In terms of personal finances, 26.9 per cent of the respondents in October (down 6.9 percentage points from September) said their families are better off financially than a year ago. This marks the lowest point on the indicator since October 2014. Meanwhile, 8.9 per cent (down one percentage point month on month) said they are worse off.

The number of respondents who expect their families to be better off financially in a year's time fell to 32.8 per cent, down 5.6 percentage points from September, marking the lowest level since February. On the other hand, 6.4 per cent (almost unchanged from a year ago) expect to be worse off, the highest recorded since February.

When thinking of future economic conditions in Singapore, 51.1 per cent of respondents expect the country to have "good times" financially over the next 12 months, down 4.5 percentage points from September, while some 11.1 per cent (down 1.6 percentage points) expect "bad times".

Over the longer term, 48.8 per cent (down 3.2 percentage points from September) of the respondents expect Singapore to have "good times" financially in the next five years but 10.3 per cent (down 1.6 percentage points) expect bad times.

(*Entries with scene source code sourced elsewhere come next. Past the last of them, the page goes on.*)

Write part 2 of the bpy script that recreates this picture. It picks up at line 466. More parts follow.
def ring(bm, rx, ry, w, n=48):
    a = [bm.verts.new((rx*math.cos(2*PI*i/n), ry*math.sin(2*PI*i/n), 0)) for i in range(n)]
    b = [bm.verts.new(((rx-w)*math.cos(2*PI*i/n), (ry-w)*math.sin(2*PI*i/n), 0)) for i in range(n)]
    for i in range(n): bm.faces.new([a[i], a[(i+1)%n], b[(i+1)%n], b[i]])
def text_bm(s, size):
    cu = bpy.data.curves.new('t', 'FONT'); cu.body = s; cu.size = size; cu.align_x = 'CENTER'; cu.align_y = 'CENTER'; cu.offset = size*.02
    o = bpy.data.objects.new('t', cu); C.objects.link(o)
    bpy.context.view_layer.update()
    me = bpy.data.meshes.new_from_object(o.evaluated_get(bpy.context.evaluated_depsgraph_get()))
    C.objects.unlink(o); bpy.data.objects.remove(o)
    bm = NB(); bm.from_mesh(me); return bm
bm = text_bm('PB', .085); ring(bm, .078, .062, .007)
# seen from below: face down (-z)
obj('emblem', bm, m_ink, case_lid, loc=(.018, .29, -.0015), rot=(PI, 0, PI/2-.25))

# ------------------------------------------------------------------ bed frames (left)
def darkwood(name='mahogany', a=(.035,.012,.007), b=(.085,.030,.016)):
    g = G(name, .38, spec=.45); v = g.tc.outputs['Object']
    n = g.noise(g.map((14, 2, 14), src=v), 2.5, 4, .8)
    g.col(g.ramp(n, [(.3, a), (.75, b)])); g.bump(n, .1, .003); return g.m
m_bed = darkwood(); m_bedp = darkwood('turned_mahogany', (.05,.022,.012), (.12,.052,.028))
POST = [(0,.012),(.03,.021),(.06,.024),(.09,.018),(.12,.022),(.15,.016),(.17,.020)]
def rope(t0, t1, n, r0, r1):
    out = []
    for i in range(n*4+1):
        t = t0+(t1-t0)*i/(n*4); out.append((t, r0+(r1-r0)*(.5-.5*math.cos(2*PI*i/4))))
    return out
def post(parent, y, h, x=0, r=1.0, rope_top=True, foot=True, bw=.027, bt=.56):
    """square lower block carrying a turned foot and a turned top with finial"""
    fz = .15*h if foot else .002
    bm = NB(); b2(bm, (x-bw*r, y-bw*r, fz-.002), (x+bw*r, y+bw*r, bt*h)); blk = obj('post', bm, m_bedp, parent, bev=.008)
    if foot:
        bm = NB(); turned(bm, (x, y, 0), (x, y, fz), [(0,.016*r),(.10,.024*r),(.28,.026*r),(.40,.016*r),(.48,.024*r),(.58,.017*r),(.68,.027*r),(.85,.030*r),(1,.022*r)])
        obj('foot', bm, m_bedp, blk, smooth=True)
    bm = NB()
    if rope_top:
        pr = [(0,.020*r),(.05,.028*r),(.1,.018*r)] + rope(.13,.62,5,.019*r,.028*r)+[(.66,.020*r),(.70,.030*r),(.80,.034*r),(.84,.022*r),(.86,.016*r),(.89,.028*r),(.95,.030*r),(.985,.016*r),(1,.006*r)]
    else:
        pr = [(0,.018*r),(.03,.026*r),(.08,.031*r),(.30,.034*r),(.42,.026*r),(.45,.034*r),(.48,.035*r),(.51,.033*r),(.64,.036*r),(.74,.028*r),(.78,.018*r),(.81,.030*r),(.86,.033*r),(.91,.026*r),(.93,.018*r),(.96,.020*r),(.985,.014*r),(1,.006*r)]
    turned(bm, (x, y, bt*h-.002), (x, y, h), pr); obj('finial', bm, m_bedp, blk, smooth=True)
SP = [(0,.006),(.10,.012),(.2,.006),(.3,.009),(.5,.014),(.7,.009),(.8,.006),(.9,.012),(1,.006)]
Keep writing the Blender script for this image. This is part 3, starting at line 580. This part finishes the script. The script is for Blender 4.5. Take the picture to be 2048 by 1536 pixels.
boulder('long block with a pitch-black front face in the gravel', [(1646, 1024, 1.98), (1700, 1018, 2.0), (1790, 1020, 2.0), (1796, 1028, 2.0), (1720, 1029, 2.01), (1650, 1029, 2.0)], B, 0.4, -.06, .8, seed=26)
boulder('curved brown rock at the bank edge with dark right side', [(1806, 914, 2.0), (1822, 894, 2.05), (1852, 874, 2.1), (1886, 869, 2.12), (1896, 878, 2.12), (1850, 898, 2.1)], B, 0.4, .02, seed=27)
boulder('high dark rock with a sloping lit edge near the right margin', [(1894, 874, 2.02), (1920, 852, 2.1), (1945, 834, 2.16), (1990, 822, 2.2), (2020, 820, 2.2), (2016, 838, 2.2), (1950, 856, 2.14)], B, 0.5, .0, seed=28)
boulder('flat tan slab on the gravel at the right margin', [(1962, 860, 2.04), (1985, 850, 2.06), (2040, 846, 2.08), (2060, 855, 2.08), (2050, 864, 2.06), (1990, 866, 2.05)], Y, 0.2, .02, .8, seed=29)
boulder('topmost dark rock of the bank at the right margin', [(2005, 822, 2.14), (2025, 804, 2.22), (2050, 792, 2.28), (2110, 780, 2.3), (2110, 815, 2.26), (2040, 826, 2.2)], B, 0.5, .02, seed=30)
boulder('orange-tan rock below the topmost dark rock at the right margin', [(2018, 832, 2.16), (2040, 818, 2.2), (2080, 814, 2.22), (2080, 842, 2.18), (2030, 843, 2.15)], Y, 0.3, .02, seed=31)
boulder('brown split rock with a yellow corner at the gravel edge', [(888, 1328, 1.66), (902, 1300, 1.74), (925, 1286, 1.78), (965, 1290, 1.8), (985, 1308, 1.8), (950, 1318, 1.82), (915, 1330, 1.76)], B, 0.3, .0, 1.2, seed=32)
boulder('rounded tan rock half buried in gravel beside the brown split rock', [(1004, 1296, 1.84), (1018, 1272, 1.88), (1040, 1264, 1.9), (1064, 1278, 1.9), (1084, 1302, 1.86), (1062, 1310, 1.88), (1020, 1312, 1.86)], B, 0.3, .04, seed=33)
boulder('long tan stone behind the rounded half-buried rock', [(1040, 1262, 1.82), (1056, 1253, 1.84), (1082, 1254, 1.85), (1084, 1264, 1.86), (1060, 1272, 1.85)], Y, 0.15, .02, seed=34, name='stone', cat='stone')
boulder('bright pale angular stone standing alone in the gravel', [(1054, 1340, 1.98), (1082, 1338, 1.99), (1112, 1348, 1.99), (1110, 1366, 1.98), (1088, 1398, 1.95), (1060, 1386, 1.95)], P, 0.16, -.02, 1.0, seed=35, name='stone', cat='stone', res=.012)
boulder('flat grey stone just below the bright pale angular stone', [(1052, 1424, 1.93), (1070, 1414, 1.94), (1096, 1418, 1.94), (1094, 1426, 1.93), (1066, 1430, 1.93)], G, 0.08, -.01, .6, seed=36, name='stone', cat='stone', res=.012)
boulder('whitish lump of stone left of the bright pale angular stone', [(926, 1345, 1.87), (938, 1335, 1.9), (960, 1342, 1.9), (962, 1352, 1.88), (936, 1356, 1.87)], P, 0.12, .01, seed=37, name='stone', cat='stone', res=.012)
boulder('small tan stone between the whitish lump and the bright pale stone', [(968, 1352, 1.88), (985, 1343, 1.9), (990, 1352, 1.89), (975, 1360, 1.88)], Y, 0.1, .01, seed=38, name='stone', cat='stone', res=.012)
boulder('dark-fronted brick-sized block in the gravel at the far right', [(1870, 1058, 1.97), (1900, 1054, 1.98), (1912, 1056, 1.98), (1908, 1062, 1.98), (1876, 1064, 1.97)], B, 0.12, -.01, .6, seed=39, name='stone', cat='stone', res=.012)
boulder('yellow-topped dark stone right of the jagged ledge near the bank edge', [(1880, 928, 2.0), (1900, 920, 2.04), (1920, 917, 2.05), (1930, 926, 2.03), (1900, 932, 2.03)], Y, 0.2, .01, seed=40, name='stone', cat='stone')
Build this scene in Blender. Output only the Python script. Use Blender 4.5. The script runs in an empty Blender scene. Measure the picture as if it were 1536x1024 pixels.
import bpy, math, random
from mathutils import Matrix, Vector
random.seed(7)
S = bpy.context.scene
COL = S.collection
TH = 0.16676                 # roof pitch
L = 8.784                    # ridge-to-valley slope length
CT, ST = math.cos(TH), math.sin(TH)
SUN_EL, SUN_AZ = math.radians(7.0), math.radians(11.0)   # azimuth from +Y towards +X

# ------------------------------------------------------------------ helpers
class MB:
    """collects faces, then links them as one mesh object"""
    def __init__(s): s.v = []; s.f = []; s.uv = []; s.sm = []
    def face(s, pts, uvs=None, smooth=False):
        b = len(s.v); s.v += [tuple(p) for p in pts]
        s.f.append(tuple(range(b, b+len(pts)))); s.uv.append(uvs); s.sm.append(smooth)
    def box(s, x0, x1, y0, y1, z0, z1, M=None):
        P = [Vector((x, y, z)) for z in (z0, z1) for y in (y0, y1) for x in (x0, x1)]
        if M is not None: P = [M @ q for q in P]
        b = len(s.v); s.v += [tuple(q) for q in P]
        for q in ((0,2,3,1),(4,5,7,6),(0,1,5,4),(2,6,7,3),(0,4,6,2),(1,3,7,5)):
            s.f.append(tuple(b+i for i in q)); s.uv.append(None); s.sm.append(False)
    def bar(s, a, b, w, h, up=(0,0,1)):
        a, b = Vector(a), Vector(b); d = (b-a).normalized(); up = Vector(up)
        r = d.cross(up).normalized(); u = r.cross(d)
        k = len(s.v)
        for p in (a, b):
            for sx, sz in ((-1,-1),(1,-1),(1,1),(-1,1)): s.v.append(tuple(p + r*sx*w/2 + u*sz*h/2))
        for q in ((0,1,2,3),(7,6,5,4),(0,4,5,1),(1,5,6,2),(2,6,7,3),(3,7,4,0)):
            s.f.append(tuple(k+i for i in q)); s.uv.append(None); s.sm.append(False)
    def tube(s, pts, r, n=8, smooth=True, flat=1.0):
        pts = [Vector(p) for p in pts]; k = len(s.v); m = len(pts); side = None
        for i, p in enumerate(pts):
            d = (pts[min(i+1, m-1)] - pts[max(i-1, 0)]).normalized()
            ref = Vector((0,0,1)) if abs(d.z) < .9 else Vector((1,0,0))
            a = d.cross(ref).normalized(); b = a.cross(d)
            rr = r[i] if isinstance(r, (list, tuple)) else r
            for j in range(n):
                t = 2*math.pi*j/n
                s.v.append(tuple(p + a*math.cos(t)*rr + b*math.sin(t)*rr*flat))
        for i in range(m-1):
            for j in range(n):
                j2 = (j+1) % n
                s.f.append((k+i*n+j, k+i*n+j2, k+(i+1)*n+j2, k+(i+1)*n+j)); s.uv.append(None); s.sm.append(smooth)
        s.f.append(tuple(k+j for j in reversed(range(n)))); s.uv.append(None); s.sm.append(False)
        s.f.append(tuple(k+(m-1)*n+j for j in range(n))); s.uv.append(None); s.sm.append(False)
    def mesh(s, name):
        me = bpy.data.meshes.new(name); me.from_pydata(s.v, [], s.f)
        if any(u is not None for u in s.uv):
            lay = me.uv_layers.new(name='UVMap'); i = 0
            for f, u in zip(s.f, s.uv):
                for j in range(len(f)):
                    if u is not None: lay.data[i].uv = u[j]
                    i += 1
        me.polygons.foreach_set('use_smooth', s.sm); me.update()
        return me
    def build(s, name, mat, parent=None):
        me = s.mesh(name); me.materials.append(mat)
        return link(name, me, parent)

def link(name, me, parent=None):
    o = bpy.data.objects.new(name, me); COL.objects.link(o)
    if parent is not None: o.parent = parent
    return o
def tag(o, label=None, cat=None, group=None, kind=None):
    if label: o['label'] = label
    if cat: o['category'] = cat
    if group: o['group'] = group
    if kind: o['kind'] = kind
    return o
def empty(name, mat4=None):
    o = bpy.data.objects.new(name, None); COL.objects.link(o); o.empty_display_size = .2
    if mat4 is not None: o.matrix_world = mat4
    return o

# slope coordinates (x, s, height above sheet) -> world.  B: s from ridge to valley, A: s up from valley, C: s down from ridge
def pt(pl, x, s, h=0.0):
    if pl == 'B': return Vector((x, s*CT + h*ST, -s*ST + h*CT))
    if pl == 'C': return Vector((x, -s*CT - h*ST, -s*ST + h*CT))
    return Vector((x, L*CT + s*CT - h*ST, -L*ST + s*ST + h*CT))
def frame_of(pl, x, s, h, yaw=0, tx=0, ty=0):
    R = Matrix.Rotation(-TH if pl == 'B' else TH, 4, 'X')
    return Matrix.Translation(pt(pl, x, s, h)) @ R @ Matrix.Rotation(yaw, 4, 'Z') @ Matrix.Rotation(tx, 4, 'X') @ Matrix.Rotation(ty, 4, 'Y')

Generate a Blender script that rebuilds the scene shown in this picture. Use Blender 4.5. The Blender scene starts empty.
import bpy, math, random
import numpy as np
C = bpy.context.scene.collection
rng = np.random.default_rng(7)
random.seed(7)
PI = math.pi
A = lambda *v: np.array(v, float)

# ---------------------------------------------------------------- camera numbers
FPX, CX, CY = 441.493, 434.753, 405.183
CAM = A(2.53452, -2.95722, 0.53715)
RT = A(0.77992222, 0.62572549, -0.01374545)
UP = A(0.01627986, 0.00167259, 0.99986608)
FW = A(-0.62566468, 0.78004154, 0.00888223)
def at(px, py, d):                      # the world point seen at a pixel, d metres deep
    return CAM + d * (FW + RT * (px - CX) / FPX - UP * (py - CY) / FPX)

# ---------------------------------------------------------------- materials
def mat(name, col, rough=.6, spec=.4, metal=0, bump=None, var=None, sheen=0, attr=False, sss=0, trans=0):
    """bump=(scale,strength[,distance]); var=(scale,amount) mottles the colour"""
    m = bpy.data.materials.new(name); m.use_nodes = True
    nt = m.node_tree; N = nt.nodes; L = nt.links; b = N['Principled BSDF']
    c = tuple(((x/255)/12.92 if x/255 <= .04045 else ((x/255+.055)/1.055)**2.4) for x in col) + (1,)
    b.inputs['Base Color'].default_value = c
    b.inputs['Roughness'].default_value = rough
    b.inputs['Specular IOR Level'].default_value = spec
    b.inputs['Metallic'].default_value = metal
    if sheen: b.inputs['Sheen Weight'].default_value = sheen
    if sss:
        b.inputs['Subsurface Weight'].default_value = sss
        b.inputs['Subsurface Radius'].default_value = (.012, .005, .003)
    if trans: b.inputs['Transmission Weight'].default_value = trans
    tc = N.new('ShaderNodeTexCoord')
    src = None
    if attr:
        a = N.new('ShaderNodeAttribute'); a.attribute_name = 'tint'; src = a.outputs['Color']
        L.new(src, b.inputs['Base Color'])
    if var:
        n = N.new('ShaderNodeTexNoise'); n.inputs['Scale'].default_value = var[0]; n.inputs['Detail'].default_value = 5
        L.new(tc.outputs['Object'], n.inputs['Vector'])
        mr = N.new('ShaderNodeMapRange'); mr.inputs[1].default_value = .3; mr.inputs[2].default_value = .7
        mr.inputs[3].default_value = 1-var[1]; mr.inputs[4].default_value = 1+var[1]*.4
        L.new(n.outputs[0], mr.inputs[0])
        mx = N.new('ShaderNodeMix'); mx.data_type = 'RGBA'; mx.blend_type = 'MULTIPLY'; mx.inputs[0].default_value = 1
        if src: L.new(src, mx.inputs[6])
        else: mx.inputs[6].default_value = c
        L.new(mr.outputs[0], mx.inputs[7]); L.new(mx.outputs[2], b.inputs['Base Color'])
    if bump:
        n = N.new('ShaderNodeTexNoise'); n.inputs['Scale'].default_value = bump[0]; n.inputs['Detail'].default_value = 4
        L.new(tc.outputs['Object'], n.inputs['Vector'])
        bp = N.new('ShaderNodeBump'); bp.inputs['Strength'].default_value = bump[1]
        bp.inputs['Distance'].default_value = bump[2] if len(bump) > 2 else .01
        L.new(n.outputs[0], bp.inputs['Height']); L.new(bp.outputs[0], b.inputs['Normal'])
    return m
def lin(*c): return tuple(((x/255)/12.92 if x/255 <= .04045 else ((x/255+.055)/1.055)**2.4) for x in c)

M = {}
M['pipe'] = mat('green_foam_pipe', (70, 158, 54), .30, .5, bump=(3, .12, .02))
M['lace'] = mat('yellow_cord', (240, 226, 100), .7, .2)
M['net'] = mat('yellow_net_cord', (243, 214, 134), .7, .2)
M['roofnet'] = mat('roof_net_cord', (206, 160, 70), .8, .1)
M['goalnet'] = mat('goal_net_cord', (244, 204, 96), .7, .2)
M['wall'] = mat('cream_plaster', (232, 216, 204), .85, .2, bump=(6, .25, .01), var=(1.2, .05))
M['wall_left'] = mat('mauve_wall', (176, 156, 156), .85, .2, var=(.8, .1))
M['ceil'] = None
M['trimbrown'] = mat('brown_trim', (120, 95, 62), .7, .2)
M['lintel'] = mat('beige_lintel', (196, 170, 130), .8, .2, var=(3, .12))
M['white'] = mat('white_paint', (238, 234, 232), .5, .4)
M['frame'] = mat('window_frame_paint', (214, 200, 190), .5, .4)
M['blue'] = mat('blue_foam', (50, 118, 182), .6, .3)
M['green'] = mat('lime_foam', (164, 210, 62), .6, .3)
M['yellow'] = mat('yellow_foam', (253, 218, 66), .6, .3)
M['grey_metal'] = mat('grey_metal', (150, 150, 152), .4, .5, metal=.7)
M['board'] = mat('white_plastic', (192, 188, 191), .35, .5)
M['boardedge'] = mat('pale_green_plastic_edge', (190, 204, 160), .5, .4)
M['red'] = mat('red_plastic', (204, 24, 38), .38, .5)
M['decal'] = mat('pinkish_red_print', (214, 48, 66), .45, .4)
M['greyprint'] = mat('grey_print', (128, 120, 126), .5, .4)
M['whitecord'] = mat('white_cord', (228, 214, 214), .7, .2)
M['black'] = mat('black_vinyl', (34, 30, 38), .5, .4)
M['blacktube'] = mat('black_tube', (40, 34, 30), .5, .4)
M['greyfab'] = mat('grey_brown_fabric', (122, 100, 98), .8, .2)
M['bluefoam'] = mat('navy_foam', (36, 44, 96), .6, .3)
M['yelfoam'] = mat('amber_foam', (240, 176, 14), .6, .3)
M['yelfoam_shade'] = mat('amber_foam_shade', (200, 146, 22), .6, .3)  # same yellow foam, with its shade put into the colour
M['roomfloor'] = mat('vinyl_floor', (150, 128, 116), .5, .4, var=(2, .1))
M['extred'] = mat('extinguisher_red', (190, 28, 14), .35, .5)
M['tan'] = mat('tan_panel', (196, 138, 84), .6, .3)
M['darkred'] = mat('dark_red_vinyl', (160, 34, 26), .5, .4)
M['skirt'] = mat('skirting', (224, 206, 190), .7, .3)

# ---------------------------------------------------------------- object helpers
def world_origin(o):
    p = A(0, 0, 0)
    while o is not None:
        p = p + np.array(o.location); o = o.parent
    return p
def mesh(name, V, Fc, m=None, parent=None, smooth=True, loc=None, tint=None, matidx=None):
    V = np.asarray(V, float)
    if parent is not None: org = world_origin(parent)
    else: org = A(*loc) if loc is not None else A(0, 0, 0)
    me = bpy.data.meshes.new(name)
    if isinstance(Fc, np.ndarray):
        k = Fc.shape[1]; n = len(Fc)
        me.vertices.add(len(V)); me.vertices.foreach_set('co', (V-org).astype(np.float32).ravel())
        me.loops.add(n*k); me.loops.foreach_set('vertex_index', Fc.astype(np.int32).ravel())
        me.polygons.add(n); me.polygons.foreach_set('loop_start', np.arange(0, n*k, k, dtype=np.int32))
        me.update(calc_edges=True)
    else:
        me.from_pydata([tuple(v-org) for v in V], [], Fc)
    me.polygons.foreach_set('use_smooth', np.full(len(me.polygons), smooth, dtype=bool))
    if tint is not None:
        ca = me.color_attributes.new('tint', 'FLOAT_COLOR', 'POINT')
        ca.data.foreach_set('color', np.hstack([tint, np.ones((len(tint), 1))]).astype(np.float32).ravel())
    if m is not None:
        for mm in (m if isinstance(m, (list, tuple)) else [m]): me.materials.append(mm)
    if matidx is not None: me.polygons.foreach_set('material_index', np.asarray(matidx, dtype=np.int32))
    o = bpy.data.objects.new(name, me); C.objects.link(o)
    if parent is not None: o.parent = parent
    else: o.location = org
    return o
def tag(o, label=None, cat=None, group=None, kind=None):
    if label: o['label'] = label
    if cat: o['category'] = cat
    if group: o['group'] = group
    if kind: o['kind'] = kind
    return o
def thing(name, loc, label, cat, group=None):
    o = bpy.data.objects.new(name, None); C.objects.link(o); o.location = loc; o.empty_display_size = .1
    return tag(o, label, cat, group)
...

The number of respondents who felt now is a good time to buy major household items dipped to 19.9 per cent (down 4.2 percentage points) while 17.6 per cent (up 2.5 percentage points) felt it is a bad time to do so.

Mr Maguire noted that the growth outlook has also dimmed as persisting cyclical headwinds are likely to weigh on Singapore's external-oriented sectors. Meanwhile, domestic conditions are not providing a good buffer at this stage as higher rates might weigh on mortgage repayments.

"The confluence of external and domestic headwinds suggests that local consumer confidence is more likely to soften, then strengthen, in the coming months," he said. "A similar dynamic should thus be expected for domestic demand. As a result, Singapore is likely to remain perilously close to a technical recession in the subsequent months."